In order to derive measures to effectively reduce human exposure to PM10 pollution it is vital to understand how different components of particulate matter (PM) are related to distinct sources and physico-chemical processes in the atmosphere. Secondary inorganic aerosols like sulphate, nitrate and ammonium are related to emission and transformation of gaseous species, SO2, NOx and NH3, respectively. Secondary organic aerosol is related to emission and transformation of VOC, while elemental carbon and primary organic compounds stem from direct emissions and the mineral fraction from dust entrainment. Thus, PM10 concentrations are determined by different sources at different distances from a considered receptor site. The aim of this study is to analyse the importance of an extended urban agglomeration for the pollution in the rural surrounding areas and, vice versa, the relevance of remote sources for PM levels in the urban background. It could be shown that PM10 concentration levels in urban environment are influenced by long range transport form remote source areas. However, the same holds for rural background concentration levels which are strongly determined by urban emissions.

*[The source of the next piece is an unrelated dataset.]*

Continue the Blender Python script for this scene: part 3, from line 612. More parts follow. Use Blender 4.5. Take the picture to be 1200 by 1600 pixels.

High resolution measurements have shown that long range transport is responsible for up to 70% of the city PM10 background. The Aerosol Chemistry Transport Model REMCalgrid (RCG) has been used to simulate the impact of local and remote emissions on the PM10 concentration field. Berlin emissions have been switched off in order to estimate the local influence on the surroundings areas. It has been shown that two thirds of the urban background concentration in the Berlin’s centre and one third of the PM10 levels in the suburbs are due to Berlin-specific PM10 and PM-precursor emissions. While only 10% of the secondary inorganic and organic aerosol concentrations in the city can be traced back to city-related emissions, more than 60% of primary particles in the centre and only 30% at the outskirts come from city sources. On the other hand, city-related emissions influence homogenously the rural air-pollution concentrations. In conclusion, while abatement measures to curb primary PM10 emissions ought to be focused on urban agglomerations, large scale coordinated emission control of precursor components of secondary PM would contribute to an essential reduction of the widespread exposure of the urban and the rural population to PM10.